Habrá quien piense que esto es un ejercicio de demagogia. Allá cada cual con su pesebre. Pero sólo dos datos más para el balance final de nuestra peculiar y legitimada impunidad. Uno : la sala de lo Militar del Tribunal Supremo negó la revisión de la condena a muerte de los anarquistas Delgado y Granado por su presunta participación en un atentado contra la sede de la policía política franquista. Otra : la misma autoridad judicial, militar por supuesto, ha impedido también la del juicio contra el ministro de la II República Juan Peiró. Delgado y Granado eran inocentes como ha quedado sobradamente demostrado por la autoinculpación de los verdaderos autores de los ataques a la Lubianka del régimen. Peiró fue fusilado por los escuadrones de la muerte de Franco tras ser secuestrado por las SS nazi en la Francia ocupada y entregado a la policía española.

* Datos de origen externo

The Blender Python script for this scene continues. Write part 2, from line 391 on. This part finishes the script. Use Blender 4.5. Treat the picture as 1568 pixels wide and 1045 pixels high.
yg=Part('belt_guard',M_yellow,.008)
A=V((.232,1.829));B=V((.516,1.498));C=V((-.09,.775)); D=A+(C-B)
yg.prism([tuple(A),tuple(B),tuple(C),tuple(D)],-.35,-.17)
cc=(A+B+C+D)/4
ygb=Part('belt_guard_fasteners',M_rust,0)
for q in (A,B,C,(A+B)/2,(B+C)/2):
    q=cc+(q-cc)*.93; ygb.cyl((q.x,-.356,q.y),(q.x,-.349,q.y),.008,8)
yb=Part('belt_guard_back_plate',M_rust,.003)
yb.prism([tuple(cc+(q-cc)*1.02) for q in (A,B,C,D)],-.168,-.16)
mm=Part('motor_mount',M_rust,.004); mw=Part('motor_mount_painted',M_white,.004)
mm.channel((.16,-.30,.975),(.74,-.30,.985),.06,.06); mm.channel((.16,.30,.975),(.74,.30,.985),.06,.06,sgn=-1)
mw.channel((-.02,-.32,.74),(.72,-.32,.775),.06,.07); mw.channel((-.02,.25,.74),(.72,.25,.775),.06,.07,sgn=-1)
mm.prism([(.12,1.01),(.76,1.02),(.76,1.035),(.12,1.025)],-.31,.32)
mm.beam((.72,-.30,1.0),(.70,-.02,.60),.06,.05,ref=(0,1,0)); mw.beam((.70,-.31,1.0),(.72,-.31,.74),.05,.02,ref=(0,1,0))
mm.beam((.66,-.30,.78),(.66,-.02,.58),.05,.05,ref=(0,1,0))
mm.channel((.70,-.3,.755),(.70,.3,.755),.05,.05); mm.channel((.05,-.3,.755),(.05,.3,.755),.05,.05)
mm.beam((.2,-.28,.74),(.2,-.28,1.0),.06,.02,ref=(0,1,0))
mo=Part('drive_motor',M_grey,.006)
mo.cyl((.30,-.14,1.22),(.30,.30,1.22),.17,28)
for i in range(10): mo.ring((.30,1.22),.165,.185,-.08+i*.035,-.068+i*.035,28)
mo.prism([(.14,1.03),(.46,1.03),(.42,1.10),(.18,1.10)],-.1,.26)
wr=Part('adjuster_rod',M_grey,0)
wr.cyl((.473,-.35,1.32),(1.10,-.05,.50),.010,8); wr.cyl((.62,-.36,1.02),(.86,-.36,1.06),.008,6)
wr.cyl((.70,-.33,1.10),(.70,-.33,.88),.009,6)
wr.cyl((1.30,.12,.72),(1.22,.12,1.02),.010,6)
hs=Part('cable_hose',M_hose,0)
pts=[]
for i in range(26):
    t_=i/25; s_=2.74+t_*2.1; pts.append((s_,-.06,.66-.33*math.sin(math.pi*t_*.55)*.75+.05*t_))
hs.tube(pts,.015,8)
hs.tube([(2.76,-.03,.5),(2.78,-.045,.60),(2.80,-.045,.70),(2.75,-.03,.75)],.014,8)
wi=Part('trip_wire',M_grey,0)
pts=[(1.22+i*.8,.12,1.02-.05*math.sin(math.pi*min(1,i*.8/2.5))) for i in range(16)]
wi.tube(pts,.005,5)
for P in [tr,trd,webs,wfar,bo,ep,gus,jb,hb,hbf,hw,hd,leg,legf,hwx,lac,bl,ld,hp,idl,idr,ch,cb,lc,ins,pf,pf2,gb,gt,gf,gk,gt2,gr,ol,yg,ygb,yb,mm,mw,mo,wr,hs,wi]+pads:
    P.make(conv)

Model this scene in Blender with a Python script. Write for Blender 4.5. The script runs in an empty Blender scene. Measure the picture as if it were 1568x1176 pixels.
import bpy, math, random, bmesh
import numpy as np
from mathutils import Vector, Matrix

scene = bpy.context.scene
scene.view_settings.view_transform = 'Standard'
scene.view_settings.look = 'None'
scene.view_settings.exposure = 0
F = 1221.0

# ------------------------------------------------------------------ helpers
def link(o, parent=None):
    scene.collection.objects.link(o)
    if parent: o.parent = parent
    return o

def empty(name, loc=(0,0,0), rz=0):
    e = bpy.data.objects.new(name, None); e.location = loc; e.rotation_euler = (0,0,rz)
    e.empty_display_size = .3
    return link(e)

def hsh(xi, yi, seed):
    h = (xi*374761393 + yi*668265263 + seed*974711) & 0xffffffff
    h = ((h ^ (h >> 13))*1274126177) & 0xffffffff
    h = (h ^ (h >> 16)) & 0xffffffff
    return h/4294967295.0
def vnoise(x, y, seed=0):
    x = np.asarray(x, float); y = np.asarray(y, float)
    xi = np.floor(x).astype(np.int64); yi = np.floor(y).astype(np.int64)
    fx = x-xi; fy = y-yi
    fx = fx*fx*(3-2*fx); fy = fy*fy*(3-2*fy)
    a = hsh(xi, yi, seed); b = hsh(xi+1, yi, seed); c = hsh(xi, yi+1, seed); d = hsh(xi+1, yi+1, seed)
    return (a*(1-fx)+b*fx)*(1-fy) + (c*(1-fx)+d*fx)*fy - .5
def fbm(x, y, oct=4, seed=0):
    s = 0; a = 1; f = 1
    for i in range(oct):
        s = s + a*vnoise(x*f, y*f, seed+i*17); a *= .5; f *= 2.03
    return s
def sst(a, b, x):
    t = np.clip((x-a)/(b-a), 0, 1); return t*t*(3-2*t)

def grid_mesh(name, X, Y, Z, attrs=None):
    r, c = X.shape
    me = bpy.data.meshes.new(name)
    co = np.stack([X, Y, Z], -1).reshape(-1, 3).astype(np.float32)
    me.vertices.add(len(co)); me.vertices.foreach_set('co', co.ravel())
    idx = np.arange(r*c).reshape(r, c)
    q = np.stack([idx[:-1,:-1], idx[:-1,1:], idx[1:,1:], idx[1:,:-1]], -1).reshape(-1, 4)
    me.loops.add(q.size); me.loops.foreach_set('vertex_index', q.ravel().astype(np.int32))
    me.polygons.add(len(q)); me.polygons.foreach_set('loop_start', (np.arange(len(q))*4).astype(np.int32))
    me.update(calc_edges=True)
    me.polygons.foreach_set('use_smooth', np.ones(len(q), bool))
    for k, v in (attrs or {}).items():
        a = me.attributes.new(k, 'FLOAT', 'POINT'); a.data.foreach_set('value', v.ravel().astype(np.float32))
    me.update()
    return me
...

Esto, mientras quienes excusan su bula democrática en un ejercicio contumaz de funambulismo ético siguen con el ditirambo de esos “resistentes silenciosos”, nazis de pata negra, que como los Tovar, Laín o Ridruejo y tutti quanti abrazaron la democracia tras la derrota cierta del Eje. A los demás, disidentes clamorosos y encabronados del esperpento nacional, sólo nos queda persistir dando coces en el aguijón.